▶ **Records supplied**:

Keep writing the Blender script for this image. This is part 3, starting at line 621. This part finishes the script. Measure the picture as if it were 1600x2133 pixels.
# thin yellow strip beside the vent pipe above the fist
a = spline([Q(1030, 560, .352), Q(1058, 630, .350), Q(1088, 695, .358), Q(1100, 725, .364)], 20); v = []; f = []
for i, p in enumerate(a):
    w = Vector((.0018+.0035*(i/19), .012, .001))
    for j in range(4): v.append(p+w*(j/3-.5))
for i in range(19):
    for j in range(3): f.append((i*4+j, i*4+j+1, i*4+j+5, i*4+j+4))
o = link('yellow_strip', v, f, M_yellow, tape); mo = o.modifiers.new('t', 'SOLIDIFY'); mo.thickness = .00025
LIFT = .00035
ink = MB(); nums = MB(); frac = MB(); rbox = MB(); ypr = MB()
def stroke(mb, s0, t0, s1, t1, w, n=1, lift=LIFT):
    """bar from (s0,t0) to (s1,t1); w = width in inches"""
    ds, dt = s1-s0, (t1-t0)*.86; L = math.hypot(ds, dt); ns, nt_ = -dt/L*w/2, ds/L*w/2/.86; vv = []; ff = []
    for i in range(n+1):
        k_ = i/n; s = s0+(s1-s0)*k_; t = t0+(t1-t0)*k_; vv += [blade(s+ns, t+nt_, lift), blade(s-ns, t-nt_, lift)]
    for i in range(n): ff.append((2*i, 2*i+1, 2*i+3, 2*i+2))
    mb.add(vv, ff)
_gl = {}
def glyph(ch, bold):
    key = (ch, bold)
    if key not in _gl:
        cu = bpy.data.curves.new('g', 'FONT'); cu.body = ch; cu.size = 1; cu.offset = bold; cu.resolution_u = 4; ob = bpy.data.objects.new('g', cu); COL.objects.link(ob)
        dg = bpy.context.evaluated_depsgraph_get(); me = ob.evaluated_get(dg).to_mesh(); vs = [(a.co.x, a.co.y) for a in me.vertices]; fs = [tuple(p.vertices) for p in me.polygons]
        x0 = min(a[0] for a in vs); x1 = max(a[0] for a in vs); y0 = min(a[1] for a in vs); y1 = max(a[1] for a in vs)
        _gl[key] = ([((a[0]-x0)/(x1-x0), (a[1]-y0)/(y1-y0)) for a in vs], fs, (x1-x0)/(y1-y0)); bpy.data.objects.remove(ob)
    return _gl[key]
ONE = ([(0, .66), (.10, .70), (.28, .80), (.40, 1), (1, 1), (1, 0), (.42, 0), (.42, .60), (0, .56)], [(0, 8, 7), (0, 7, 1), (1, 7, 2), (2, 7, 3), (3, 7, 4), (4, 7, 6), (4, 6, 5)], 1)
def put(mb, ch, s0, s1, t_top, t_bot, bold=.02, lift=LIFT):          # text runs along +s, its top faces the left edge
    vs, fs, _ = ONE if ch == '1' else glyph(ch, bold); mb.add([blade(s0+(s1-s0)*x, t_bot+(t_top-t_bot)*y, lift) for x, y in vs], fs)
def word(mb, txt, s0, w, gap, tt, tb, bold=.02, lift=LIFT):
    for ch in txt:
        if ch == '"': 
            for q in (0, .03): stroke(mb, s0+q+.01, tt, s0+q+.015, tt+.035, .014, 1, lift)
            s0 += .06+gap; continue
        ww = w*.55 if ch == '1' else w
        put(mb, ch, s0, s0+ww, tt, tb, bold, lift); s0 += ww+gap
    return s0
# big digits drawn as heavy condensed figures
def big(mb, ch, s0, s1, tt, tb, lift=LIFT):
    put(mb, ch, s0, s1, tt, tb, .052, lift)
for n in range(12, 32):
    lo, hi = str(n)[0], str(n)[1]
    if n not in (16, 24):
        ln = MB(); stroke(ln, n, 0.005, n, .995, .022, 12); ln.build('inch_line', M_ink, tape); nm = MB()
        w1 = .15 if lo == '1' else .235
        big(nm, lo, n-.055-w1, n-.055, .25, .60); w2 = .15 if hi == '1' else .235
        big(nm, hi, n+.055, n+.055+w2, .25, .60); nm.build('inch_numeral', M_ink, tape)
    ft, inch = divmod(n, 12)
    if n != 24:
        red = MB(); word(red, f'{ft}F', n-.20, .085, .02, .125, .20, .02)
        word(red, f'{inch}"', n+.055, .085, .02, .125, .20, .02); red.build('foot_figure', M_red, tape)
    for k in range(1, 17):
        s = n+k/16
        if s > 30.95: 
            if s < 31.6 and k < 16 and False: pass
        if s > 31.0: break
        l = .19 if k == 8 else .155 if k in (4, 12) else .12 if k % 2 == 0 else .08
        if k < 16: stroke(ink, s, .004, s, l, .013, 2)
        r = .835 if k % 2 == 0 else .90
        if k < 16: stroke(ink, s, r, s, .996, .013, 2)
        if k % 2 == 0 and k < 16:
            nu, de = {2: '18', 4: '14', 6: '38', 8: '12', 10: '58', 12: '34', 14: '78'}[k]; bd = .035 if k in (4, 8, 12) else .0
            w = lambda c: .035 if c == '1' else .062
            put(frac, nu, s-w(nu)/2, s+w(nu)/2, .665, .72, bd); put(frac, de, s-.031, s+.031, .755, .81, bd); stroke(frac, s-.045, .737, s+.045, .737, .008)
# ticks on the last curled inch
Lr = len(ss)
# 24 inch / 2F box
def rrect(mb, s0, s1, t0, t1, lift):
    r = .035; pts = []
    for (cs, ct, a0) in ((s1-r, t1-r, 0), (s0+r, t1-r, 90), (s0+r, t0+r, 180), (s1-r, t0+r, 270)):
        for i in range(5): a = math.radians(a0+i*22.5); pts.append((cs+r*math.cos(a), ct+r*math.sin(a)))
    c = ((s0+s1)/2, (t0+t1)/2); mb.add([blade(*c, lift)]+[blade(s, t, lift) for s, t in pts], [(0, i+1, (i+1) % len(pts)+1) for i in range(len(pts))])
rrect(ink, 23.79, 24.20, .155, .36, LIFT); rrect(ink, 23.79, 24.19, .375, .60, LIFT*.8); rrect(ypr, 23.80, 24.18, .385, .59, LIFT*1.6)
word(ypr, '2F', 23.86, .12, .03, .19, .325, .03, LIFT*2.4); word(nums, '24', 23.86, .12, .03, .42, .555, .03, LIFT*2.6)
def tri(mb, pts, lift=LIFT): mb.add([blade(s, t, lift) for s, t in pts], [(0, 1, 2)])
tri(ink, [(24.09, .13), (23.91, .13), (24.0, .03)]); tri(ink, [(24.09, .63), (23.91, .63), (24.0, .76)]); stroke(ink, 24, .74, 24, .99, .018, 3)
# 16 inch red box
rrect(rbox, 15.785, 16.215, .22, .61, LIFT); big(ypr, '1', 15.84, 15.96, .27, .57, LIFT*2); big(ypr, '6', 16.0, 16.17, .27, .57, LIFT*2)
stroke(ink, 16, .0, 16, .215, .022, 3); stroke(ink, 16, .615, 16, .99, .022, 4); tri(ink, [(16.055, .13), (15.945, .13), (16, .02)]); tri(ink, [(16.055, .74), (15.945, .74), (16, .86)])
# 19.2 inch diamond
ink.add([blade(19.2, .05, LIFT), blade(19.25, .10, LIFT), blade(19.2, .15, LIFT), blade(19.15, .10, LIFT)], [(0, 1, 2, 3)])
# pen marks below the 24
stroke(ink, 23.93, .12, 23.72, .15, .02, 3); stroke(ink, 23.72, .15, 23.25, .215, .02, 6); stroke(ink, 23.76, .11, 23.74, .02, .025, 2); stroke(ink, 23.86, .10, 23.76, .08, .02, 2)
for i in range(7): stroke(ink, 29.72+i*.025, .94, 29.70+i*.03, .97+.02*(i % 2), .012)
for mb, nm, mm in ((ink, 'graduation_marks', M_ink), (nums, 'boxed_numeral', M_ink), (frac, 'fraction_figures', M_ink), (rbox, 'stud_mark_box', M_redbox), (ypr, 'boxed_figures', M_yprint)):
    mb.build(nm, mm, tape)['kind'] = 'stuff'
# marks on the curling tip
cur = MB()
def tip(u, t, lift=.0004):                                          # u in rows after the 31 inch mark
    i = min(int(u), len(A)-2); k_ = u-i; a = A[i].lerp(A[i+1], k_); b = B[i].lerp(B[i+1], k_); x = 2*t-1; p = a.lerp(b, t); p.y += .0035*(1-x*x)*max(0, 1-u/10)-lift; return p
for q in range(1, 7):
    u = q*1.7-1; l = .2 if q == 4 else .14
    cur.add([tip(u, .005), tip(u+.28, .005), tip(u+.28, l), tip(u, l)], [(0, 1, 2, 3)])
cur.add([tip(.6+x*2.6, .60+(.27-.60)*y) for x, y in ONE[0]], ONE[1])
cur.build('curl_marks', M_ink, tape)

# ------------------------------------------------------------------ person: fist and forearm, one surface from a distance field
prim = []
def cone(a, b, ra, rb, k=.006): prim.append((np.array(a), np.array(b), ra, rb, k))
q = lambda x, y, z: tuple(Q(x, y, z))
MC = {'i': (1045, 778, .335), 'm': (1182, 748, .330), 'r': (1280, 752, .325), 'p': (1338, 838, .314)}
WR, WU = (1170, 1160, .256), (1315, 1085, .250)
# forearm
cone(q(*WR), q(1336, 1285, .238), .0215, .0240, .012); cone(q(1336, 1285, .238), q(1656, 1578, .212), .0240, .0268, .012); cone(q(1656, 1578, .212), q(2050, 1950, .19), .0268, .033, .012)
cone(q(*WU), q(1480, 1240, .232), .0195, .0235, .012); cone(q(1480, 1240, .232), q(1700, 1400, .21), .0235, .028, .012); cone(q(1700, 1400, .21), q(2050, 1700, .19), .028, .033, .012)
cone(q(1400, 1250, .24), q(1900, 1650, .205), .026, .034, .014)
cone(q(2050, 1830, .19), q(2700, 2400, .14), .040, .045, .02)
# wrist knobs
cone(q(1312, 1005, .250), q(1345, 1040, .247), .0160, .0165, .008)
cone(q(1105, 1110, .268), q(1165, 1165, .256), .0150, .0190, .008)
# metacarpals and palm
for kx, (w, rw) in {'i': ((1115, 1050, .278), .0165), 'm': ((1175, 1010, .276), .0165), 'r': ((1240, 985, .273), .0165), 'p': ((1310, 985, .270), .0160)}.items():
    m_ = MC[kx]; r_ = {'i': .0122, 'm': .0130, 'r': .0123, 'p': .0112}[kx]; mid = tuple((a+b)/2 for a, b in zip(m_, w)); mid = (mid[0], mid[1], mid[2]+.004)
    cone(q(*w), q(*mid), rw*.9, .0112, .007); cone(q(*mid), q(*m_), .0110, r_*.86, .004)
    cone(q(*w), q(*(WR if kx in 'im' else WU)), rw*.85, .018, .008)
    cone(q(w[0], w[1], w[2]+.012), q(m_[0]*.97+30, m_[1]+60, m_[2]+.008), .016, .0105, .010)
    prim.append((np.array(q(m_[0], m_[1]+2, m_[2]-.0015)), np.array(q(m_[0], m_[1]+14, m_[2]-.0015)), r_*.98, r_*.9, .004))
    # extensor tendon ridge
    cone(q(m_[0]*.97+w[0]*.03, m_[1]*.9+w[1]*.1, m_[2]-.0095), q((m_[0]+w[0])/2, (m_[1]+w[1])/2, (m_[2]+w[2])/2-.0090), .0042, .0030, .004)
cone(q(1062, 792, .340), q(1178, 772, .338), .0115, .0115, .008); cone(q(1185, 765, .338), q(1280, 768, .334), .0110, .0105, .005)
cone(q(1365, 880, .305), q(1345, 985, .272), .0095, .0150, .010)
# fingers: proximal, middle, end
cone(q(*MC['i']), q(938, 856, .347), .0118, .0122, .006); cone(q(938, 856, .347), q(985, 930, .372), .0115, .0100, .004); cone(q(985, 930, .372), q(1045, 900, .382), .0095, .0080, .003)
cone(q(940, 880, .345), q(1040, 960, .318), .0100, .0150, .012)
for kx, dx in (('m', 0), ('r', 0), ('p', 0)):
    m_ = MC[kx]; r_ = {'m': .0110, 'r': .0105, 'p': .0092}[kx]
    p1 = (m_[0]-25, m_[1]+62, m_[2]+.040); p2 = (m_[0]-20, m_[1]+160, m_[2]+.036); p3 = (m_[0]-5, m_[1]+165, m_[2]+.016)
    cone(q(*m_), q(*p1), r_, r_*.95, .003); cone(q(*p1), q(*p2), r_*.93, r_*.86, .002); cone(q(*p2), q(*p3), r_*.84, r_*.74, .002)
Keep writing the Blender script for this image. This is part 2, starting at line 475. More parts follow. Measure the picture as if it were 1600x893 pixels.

▶ **What the task requires**:
State the count of lines holding the string "Keep" in the listing above, and nothing else.

▶ **Solved exercise**:
2